- **Task goal**
Write out the whole listing again, exactly as given.

------------------------------------------------------------

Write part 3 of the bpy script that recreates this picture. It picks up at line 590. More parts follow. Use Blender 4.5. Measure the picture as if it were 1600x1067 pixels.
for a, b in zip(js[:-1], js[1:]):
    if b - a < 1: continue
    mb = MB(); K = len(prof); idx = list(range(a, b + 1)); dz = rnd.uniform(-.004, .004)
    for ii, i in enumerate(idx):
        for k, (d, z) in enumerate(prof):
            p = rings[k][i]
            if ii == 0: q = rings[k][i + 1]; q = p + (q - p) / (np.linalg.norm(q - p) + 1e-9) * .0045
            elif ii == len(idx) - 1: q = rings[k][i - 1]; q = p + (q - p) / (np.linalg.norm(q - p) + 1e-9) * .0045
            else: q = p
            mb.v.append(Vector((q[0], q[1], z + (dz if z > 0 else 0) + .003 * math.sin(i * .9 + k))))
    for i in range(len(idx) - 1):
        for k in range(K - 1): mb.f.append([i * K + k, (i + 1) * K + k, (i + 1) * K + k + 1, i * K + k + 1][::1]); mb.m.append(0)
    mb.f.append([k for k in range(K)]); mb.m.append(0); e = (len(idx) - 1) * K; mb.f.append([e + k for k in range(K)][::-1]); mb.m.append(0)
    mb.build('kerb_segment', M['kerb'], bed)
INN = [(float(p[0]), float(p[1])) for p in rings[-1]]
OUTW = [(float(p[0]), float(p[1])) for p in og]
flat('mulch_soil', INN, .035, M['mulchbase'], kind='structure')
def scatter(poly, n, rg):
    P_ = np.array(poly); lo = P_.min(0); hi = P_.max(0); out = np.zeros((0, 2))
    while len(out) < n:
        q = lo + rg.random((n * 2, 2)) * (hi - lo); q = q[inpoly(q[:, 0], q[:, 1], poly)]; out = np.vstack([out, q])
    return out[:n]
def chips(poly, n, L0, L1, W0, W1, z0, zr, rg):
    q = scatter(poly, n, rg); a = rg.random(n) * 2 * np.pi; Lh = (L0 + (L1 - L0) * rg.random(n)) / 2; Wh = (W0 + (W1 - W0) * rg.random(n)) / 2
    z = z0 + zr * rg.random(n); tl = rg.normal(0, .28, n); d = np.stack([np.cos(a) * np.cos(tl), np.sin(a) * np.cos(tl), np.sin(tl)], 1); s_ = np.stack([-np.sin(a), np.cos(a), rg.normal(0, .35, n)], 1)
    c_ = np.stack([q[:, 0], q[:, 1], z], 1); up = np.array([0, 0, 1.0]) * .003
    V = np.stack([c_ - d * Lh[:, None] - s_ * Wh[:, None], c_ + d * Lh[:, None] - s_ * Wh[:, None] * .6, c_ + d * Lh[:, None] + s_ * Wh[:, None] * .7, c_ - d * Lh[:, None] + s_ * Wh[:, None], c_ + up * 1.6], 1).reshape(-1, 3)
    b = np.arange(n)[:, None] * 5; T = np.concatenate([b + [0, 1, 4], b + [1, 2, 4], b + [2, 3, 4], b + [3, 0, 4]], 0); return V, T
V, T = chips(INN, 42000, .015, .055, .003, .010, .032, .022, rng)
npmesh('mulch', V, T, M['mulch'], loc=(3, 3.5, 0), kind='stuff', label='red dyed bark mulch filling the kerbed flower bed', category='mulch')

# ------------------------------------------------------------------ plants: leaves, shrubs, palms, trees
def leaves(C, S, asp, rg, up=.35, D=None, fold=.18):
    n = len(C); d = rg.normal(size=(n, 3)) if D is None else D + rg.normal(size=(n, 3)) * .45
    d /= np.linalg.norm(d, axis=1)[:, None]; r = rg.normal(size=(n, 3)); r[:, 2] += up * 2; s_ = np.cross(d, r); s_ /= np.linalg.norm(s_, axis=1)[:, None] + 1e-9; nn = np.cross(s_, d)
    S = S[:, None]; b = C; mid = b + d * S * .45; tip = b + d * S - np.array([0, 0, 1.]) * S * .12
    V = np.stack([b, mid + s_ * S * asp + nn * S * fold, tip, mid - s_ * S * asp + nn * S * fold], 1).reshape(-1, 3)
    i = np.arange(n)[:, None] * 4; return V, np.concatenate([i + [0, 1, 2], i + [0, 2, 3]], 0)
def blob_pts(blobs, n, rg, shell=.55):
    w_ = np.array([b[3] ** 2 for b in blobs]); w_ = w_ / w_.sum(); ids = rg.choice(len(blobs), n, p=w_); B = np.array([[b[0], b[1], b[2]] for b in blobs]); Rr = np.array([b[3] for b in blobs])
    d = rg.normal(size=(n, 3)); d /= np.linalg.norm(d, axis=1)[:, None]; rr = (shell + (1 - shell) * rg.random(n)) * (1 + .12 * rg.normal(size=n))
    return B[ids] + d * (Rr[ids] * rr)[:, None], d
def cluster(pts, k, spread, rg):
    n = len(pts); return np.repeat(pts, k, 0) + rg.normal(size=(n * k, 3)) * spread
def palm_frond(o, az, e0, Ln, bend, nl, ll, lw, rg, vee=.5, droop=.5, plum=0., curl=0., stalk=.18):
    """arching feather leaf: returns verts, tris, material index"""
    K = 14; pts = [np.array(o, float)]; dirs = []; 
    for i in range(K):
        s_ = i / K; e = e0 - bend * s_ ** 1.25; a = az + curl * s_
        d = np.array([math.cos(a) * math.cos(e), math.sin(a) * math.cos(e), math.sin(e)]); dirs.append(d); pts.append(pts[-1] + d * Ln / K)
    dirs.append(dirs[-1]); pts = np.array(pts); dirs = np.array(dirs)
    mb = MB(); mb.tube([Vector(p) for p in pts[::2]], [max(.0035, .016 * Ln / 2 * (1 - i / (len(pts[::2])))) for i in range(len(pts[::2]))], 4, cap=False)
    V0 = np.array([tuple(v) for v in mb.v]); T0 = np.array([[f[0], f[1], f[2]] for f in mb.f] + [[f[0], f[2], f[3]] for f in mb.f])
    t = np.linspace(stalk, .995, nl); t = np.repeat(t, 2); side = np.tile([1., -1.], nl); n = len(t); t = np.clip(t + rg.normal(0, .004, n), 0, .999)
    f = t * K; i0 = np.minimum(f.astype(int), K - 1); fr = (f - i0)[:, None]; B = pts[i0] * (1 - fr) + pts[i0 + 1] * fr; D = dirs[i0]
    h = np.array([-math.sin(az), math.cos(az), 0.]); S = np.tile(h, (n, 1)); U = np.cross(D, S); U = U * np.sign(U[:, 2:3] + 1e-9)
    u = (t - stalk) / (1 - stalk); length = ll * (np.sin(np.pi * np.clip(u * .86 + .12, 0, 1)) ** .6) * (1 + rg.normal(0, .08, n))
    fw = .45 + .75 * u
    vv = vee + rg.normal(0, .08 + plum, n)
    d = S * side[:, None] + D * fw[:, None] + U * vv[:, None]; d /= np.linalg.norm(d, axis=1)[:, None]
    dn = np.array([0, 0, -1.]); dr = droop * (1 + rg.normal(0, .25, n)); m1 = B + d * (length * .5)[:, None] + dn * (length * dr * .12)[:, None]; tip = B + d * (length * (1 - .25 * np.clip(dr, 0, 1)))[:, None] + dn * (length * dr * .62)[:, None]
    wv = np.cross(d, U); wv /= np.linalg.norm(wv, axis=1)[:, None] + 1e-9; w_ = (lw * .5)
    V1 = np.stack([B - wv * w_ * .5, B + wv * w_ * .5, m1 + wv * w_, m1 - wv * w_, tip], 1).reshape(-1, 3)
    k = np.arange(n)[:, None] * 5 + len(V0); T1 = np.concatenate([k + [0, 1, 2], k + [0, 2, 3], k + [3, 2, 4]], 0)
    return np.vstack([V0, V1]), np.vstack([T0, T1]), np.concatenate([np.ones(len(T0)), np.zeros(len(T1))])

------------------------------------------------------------

- **Result below**
Write part 3 of the bpy script that recreates this picture. It picks up at line 590. More parts follow. Use Blender 4.5. Measure the picture as if it were 1600x1067 pixels.
for a, b in zip(js[:-1], js[1:]):
    if b - a < 1: continue
    mb = MB(); K = len(prof); idx = list(range(a, b + 1)); dz = rnd.uniform(-.004, .004)
    for ii, i in enumerate(idx):
        for k, (d, z) in enumerate(prof):
            p = rings[k][i]
            if ii == 0: q = rings[k][i + 1]; q = p + (q - p) / (np.linalg.norm(q - p) + 1e-9) * .0045
            elif ii == len(idx) - 1: q = rings[k][i - 1]; q = p + (q - p) / (np.linalg.norm(q - p) + 1e-9) * .0045
            else: q = p
            mb.v.append(Vector((q[0], q[1], z + (dz if z > 0 else 0) + .003 * math.sin(i * .9 + k))))
    for i in range(len(idx) - 1):
        for k in range(K - 1): mb.f.append([i * K + k, (i + 1) * K + k, (i + 1) * K + k + 1, i * K + k + 1][::1]); mb.m.append(0)
    mb.f.append([k for k in range(K)]); mb.m.append(0); e = (len(idx) - 1) * K; mb.f.append([e + k for k in range(K)][::-1]); mb.m.append(0)
    mb.build('kerb_segment', M['kerb'], bed)
INN = [(float(p[0]), float(p[1])) for p in rings[-1]]
OUTW = [(float(p[0]), float(p[1])) for p in og]
flat('mulch_soil', INN, .035, M['mulchbase'], kind='structure')
def scatter(poly, n, rg):
    P_ = np.array(poly); lo = P_.min(0); hi = P_.max(0); out = np.zeros((0, 2))
    while len(out) < n:
        q = lo + rg.random((n * 2, 2)) * (hi - lo); q = q[inpoly(q[:, 0], q[:, 1], poly)]; out = np.vstack([out, q])
    return out[:n]
def chips(poly, n, L0, L1, W0, W1, z0, zr, rg):
    q = scatter(poly, n, rg); a = rg.random(n) * 2 * np.pi; Lh = (L0 + (L1 - L0) * rg.random(n)) / 2; Wh = (W0 + (W1 - W0) * rg.random(n)) / 2
    z = z0 + zr * rg.random(n); tl = rg.normal(0, .28, n); d = np.stack([np.cos(a) * np.cos(tl), np.sin(a) * np.cos(tl), np.sin(tl)], 1); s_ = np.stack([-np.sin(a), np.cos(a), rg.normal(0, .35, n)], 1)
    c_ = np.stack([q[:, 0], q[:, 1], z], 1); up = np.array([0, 0, 1.0]) * .003
    V = np.stack([c_ - d * Lh[:, None] - s_ * Wh[:, None], c_ + d * Lh[:, None] - s_ * Wh[:, None] * .6, c_ + d * Lh[:, None] + s_ * Wh[:, None] * .7, c_ - d * Lh[:, None] + s_ * Wh[:, None], c_ + up * 1.6], 1).reshape(-1, 3)
    b = np.arange(n)[:, None] * 5; T = np.concatenate([b + [0, 1, 4], b + [1, 2, 4], b + [2, 3, 4], b + [3, 0, 4]], 0); return V, T
V, T = chips(INN, 42000, .015, .055, .003, .010, .032, .022, rng)
npmesh('mulch', V, T, M['mulch'], loc=(3, 3.5, 0), kind='stuff', label='red dyed bark mulch filling the kerbed flower bed', category='mulch')

# ------------------------------------------------------------------ plants: leaves, shrubs, palms, trees
def leaves(C, S, asp, rg, up=.35, D=None, fold=.18):
    n = len(C); d = rg.normal(size=(n, 3)) if D is None else D + rg.normal(size=(n, 3)) * .45
    d /= np.linalg.norm(d, axis=1)[:, None]; r = rg.normal(size=(n, 3)); r[:, 2] += up * 2; s_ = np.cross(d, r); s_ /= np.linalg.norm(s_, axis=1)[:, None] + 1e-9; nn = np.cross(s_, d)
    S = S[:, None]; b = C; mid = b + d * S * .45; tip = b + d * S - np.array([0, 0, 1.]) * S * .12
    V = np.stack([b, mid + s_ * S * asp + nn * S * fold, tip, mid - s_ * S * asp + nn * S * fold], 1).reshape(-1, 3)
    i = np.arange(n)[:, None] * 4; return V, np.concatenate([i + [0, 1, 2], i + [0, 2, 3]], 0)
def blob_pts(blobs, n, rg, shell=.55):
    w_ = np.array([b[3] ** 2 for b in blobs]); w_ = w_ / w_.sum(); ids = rg.choice(len(blobs), n, p=w_); B = np.array([[b[0], b[1], b[2]] for b in blobs]); Rr = np.array([b[3] for b in blobs])
    d = rg.normal(size=(n, 3)); d /= np.linalg.norm(d, axis=1)[:, None]; rr = (shell + (1 - shell) * rg.random(n)) * (1 + .12 * rg.normal(size=n))
    return B[ids] + d * (Rr[ids] * rr)[:, None], d
def cluster(pts, k, spread, rg):
    n = len(pts); return np.repeat(pts, k, 0) + rg.normal(size=(n * k, 3)) * spread
def palm_frond(o, az, e0, Ln, bend, nl, ll, lw, rg, vee=.5, droop=.5, plum=0., curl=0., stalk=.18):
    """arching feather leaf: returns verts, tris, material index"""
    K = 14; pts = [np.array(o, float)]; dirs = []; 
    for i in range(K):
        s_ = i / K; e = e0 - bend * s_ ** 1.25; a = az + curl * s_
        d = np.array([math.cos(a) * math.cos(e), math.sin(a) * math.cos(e), math.sin(e)]); dirs.append(d); pts.append(pts[-1] + d * Ln / K)
    dirs.append(dirs[-1]); pts = np.array(pts); dirs = np.array(dirs)
    mb = MB(); mb.tube([Vector(p) for p in pts[::2]], [max(.0035, .016 * Ln / 2 * (1 - i / (len(pts[::2])))) for i in range(len(pts[::2]))], 4, cap=False)
    V0 = np.array([tuple(v) for v in mb.v]); T0 = np.array([[f[0], f[1], f[2]] for f in mb.f] + [[f[0], f[2], f[3]] for f in mb.f])
    t = np.linspace(stalk, .995, nl); t = np.repeat(t, 2); side = np.tile([1., -1.], nl); n = len(t); t = np.clip(t + rg.normal(0, .004, n), 0, .999)
    f = t * K; i0 = np.minimum(f.astype(int), K - 1); fr = (f - i0)[:, None]; B = pts[i0] * (1 - fr) + pts[i0 + 1] * fr; D = dirs[i0]
    h = np.array([-math.sin(az), math.cos(az), 0.]); S = np.tile(h, (n, 1)); U = np.cross(D, S); U = U * np.sign(U[:, 2:3] + 1e-9)
    u = (t - stalk) / (1 - stalk); length = ll * (np.sin(np.pi * np.clip(u * .86 + .12, 0, 1)) ** .6) * (1 + rg.normal(0, .08, n))
    fw = .45 + .75 * u
    vv = vee + rg.normal(0, .08 + plum, n)
    d = S * side[:, None] + D * fw[:, None] + U * vv[:, None]; d /= np.linalg.norm(d, axis=1)[:, None]
    dn = np.array([0, 0, -1.]); dr = droop * (1 + rg.normal(0, .25, n)); m1 = B + d * (length * .5)[:, None] + dn * (length * dr * .12)[:, None]; tip = B + d * (length * (1 - .25 * np.clip(dr, 0, 1)))[:, None] + dn * (length * dr * .62)[:, None]
    wv = np.cross(d, U); wv /= np.linalg.norm(wv, axis=1)[:, None] + 1e-9; w_ = (lw * .5)
    V1 = np.stack([B - wv * w_ * .5, B + wv * w_ * .5, m1 + wv * w_, m1 - wv * w_, tip], 1).reshape(-1, 3)
    k = np.arange(n)[:, None] * 5 + len(V0); T1 = np.concatenate([k + [0, 1, 2], k + [0, 2, 3], k + [3, 2, 4]], 0)
    return np.vstack([V0, V1]), np.vstack([T0, T1]), np.concatenate([np.ones(len(T0)), np.zeros(len(T1))])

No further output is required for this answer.